The reality is just too unpleasant to bear. Self-proclaimed progressive saviors like Barack Obama sold themselves as agents of change but quickly became creatures of the establishment. More broadly, the Democratic Party’s future—at least in the short term—is really just a blast from the past in the form of Hillary Rodham Clinton, an unabashed neoliberal whose husband hangs out with shady Eastern European business tycoons while she rakes in $250,000 per paid speaking engagement courtesy of banks like Goldman Sachs. (That whole Elizabeth Warren thing doesn’t seem to be panning out, at least not yet.)

So to some campaign finance reformers, the Piketty boomlet is kind of irksome in the sense that he’s providing an outlet for escape, even avoidance.

“He’s returning us to a world in which the political problems have hypothetically been solved, and now comes the question of what policies are needed,” said Gitlin, “which for a rationalist is a more joyous prospect than imagining how you get a grip on the plutocratic money-politics nexus, how you rouse a cynical and rearguard people.”

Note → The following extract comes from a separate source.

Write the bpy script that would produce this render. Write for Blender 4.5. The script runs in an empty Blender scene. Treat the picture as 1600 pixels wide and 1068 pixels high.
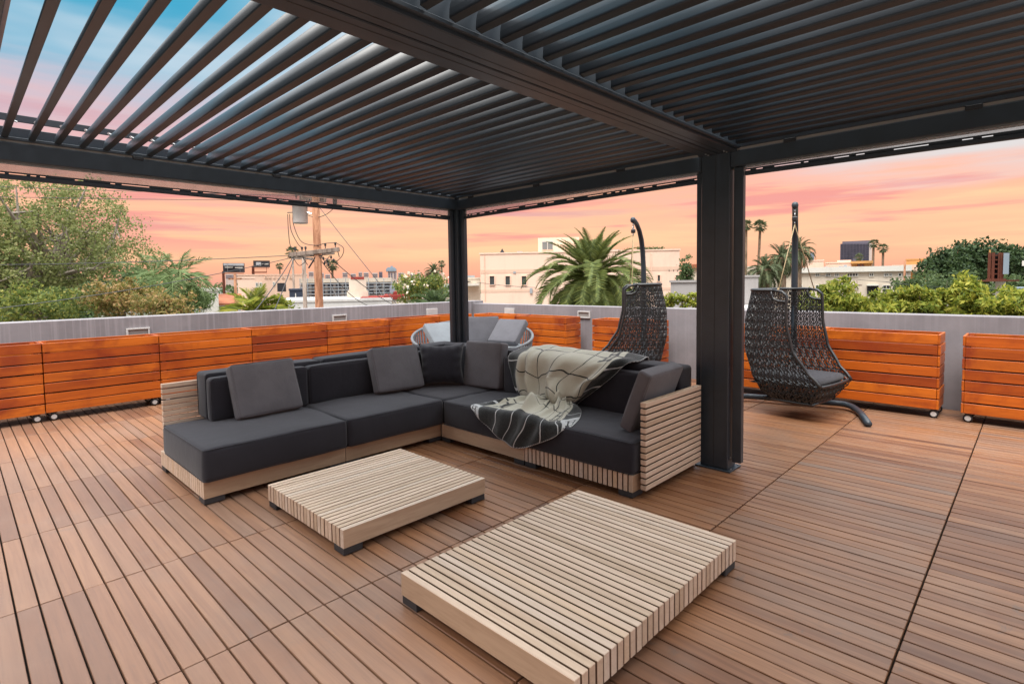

None of this is to deny Piketty’s incredible contribution to the field of economics. His valuable provision of a model and the hard data needed to show that capitalism inevitably breeds inequality ought to be celebrated. But if we’re serious about figuring out a way to stop the past from devouring the future—a formulation Piketty uses to describe old wealth begetting future inequality—we need to get a handle on our corrupt political culture. The problem is an urgent one that cannot be delayed until the citizens of Earth (or Europe, as Piketty concedes is more realistic) join hands in favor of taxing wealth.

“The Occupy movement, politically speaking, was far more significant than Thomas Piketty’s book,” Sawant, the Seattle Socialist councilwoman, told me. “What we need is a fundamental shift away from capitalism. And for all the people who are skeptical about that or find that insurmountable, let’s not forget, we have another ticking clock that is climate change. Capitalism has shown itself to be completely incapable of solving that problem.”

To his credit, Piketty did devote a small subsection of his book’s final chapter to climate change. But man, getting those politically hyperactive oil barons to part ways with $10 trillion in wealth in a system where money counts as speech is going to be a slog—even with the Frenchman’s book in hand.